Die jüngsten Ankündigungen von Tesla bestätigen die Positionierung von Stellantis. Inmitten einer Wachstumskrise auf dem Elektrofahrzeugmarkt verliert die Aktie von Elon Musks Unternehmen seit Jahresbeginn 35% an Wert. Ein Lichtblick, trotz enttäuschender Ergebnisse, war die Ankündigung einer Diversifizierung der Modellpalette durch erschwinglichere Modelle, um dem Druck expandierender chinesischer Konkurrenten standzuhalten.
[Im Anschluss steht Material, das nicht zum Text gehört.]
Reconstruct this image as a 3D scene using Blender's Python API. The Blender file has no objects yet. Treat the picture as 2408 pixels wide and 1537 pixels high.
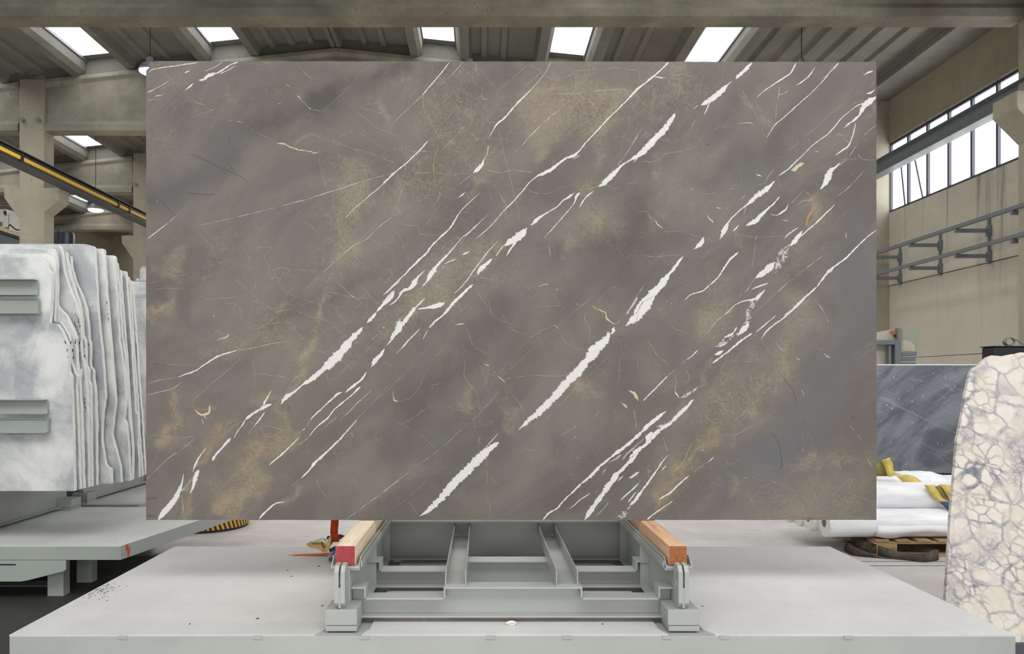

Zahlreiche Herausforderungen in der Zukunft
Die zunehmende Konkurrenz beginnt bereits, Druck auf das Segment der "Elektrolimousinen" auszuüben. Bisher sind die Margen und Marktanteile von Stellantis durch eine auf Hybridfahrzeuge und elektrische Stadtflitzer ausgerichtete Produktpalette nicht betroffen. Doch mit der bevorstehenden Einführung des chinesischen Riesen BYD auf dem europäischen Markt für Hybrid-SUVs und von Dongfeng oder Zhejiang Leapmotor Technology bei elektrischen Stadtautos muss mit Veränderungen gerechnet werden.
Chinesische Konkurrenz schaltet auf dem US-amerikanischen und europäischen Markt einen Gang höher
Ähnlich wie Tesla im Segment der Premium-Elektrofahrzeuge könnte Stellantis die Auswirkungen seiner starken Abhängigkeit von Hybridfahrzeugen spüren, mit erwarteten Margenrückgängen in den kommenden Jahren in diesem Segment. Obwohl die Verbreitung von Hybridtechnologien in den Fahrzeugen des Konzerns von der Verlangsamung des Elektrofahrzeugmarktes profitiert, darf sich das Unternehmen nicht auf seinen Lorbeeren ausruhen. Eine fortgesetzte ambitionierte Strategie hin zum Elektrofahrzeug ist notwendig, um nicht erneut in eine Situation technologischen Rückstands zu geraten.
Als Zeichen eines unter Druck stehenden Sektors fiel die Aktie innerhalb eines Monats um 15%, trotz positiver Indikatoren für das 1. Quartal 2024. Die Märkte warten auf die detaillierte Veröffentlichung des 1. Quartals am 30. April 2024, insbesondere bezüglich der Margenentwicklung. Anleger sollten auch die Auswirkungen möglicher protektionistischer Maßnahmen in Europa und Nordamerika im Auge behalten, ausgelöst durch die Ankunft chinesischer Konkurrenten.
Aufgrund der starken Performance der Aktie in den letzten drei Jahren und einer Rendite von über 6% bleibt Stellantis ein unverzichtbarer Bestandteil eines diversifizierten Portfolios. Seine Präsenz in Europa und Amerika sowie sein Profil als Industrie- und Technologieunternehmen bieten eine effektive Diversifikation und eine weniger riskante Alternative zu Tesla, dessen Kurs-Gewinn-Verhältnis (KGV) 2024 bei 72 liegt, also 17-mal höher als das von Stellantis.